Required task
Beginning with the first line of the data below, reproduce every line unchanged, ending with the line that holds "d = ray(u, v);".

Stored data
-----

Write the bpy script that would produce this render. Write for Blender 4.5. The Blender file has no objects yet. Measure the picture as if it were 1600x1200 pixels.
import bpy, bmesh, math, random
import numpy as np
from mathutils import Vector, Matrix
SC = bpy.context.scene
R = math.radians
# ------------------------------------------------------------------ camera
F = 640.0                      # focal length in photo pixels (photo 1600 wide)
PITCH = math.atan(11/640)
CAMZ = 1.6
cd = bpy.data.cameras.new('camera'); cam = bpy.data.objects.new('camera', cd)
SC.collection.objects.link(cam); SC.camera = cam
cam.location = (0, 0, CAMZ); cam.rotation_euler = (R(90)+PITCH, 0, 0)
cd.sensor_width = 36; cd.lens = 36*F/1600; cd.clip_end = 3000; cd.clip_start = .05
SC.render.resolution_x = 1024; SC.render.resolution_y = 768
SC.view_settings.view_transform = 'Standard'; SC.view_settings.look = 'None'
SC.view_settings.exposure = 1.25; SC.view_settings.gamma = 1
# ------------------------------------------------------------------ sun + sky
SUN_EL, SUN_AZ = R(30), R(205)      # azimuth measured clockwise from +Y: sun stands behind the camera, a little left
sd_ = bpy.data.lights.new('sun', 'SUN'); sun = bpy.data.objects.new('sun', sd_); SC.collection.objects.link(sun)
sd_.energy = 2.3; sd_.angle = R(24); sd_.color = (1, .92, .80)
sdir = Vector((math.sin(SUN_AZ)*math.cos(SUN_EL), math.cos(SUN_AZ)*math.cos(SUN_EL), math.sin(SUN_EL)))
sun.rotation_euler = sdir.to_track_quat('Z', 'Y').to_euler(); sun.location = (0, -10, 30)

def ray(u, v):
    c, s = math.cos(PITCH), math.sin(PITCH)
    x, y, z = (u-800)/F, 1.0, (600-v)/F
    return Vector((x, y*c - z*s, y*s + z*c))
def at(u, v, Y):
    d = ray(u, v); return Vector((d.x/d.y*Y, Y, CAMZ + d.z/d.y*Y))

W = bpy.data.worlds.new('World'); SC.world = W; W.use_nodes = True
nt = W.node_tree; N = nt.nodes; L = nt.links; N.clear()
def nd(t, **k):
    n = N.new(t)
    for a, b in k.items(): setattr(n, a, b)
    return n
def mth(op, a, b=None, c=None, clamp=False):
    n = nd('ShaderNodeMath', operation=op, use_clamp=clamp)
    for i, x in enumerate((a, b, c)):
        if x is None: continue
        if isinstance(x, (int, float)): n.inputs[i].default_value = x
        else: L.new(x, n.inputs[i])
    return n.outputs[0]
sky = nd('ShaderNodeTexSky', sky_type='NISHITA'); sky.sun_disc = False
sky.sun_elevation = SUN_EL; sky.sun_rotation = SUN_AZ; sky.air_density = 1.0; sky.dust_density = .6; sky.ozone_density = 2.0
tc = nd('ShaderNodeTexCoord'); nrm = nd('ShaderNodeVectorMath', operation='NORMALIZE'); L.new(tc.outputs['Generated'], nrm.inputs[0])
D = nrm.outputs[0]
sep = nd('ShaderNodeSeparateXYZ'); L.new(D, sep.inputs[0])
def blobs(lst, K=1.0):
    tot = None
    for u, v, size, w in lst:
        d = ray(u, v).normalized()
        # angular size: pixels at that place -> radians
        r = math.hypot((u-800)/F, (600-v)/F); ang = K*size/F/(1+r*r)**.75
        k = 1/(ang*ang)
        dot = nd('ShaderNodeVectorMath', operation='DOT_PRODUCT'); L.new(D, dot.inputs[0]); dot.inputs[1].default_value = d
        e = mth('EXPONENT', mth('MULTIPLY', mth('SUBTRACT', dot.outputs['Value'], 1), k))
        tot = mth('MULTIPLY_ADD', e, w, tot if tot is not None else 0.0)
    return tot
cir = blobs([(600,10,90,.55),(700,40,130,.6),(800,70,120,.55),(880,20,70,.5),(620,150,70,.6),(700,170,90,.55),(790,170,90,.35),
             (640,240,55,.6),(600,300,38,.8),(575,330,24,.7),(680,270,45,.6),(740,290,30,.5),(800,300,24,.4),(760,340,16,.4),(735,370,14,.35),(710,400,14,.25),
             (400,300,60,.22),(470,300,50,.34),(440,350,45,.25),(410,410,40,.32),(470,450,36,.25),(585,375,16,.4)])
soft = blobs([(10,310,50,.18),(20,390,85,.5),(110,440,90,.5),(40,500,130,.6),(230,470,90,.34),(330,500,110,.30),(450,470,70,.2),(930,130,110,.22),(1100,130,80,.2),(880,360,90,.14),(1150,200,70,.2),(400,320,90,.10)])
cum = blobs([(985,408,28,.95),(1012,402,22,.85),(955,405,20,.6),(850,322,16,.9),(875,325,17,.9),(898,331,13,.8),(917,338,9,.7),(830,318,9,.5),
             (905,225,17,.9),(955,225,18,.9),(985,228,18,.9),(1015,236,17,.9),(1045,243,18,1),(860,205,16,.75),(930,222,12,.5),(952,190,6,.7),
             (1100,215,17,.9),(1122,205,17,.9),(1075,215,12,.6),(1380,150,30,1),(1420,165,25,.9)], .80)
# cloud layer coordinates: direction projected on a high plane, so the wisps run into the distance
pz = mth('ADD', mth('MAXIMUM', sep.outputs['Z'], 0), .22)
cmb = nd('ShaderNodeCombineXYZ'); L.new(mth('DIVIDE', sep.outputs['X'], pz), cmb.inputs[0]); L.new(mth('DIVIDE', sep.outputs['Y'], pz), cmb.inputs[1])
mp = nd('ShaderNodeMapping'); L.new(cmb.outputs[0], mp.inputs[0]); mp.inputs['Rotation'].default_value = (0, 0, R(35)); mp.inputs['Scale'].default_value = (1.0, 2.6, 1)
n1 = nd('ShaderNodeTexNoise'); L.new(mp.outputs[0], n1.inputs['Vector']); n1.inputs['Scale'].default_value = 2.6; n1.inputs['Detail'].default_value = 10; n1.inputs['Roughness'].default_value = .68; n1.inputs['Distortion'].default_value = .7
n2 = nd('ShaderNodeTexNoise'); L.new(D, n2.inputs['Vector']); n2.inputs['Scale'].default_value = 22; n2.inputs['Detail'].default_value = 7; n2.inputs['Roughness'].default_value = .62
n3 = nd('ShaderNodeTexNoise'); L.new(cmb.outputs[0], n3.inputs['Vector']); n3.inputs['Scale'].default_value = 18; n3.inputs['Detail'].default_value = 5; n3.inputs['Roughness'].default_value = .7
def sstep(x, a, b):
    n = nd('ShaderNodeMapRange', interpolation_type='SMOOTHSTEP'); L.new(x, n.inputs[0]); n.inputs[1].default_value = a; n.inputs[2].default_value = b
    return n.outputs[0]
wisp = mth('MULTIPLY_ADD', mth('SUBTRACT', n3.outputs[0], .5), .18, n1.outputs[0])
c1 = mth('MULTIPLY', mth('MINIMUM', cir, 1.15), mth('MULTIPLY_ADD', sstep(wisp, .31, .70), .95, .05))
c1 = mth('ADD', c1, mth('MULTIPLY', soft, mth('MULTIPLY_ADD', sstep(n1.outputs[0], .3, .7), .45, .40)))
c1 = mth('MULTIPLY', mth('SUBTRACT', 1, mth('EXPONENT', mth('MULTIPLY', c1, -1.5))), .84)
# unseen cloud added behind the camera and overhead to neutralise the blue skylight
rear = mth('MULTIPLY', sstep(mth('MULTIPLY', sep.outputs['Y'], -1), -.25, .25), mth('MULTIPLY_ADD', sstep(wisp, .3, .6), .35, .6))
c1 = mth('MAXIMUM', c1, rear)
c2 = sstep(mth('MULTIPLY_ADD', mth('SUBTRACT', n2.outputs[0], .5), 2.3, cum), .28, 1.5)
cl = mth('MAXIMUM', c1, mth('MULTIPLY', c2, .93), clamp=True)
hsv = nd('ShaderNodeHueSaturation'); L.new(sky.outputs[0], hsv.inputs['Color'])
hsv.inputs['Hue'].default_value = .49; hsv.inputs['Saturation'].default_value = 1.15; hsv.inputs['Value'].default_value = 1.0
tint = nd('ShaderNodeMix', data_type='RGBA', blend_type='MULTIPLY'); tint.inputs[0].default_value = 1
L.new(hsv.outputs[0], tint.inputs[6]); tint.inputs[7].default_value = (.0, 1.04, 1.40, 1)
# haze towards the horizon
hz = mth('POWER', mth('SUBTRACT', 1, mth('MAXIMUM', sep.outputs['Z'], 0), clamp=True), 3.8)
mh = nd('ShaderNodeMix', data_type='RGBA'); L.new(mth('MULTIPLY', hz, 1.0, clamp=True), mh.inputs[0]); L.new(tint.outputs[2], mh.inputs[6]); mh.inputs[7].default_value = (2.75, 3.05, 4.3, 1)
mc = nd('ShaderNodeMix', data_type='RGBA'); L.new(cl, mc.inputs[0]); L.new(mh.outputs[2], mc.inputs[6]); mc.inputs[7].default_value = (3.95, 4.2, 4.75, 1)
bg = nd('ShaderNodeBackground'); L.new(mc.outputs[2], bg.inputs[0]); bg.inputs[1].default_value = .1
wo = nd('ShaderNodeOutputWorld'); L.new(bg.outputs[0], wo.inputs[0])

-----

Exercise solution
Write the bpy script that would produce this render. Write for Blender 4.5. The Blender file has no objects yet. Measure the picture as if it were 1600x1200 pixels.
import bpy, bmesh, math, random
import numpy as np
from mathutils import Vector, Matrix
SC = bpy.context.scene
R = math.radians
# ------------------------------------------------------------------ camera
F = 640.0                      # focal length in photo pixels (photo 1600 wide)
PITCH = math.atan(11/640)
CAMZ = 1.6
cd = bpy.data.cameras.new('camera'); cam = bpy.data.objects.new('camera', cd)
SC.collection.objects.link(cam); SC.camera = cam
cam.location = (0, 0, CAMZ); cam.rotation_euler = (R(90)+PITCH, 0, 0)
cd.sensor_width = 36; cd.lens = 36*F/1600; cd.clip_end = 3000; cd.clip_start = .05
SC.render.resolution_x = 1024; SC.render.resolution_y = 768
SC.view_settings.view_transform = 'Standard'; SC.view_settings.look = 'None'
SC.view_settings.exposure = 1.25; SC.view_settings.gamma = 1
# ------------------------------------------------------------------ sun + sky
SUN_EL, SUN_AZ = R(30), R(205)      # azimuth measured clockwise from +Y: sun stands behind the camera, a little left
sd_ = bpy.data.lights.new('sun', 'SUN'); sun = bpy.data.objects.new('sun', sd_); SC.collection.objects.link(sun)
sd_.energy = 2.3; sd_.angle = R(24); sd_.color = (1, .92, .80)
sdir = Vector((math.sin(SUN_AZ)*math.cos(SUN_EL), math.cos(SUN_AZ)*math.cos(SUN_EL), math.sin(SUN_EL)))
sun.rotation_euler = sdir.to_track_quat('Z', 'Y').to_euler(); sun.location = (0, -10, 30)

def ray(u, v):
    c, s = math.cos(PITCH), math.sin(PITCH)
    x, y, z = (u-800)/F, 1.0, (600-v)/F
    return Vector((x, y*c - z*s, y*s + z*c))
def at(u, v, Y):
    d = ray(u, v); return Vector((d.x/d.y*Y, Y, CAMZ + d.z/d.y*Y))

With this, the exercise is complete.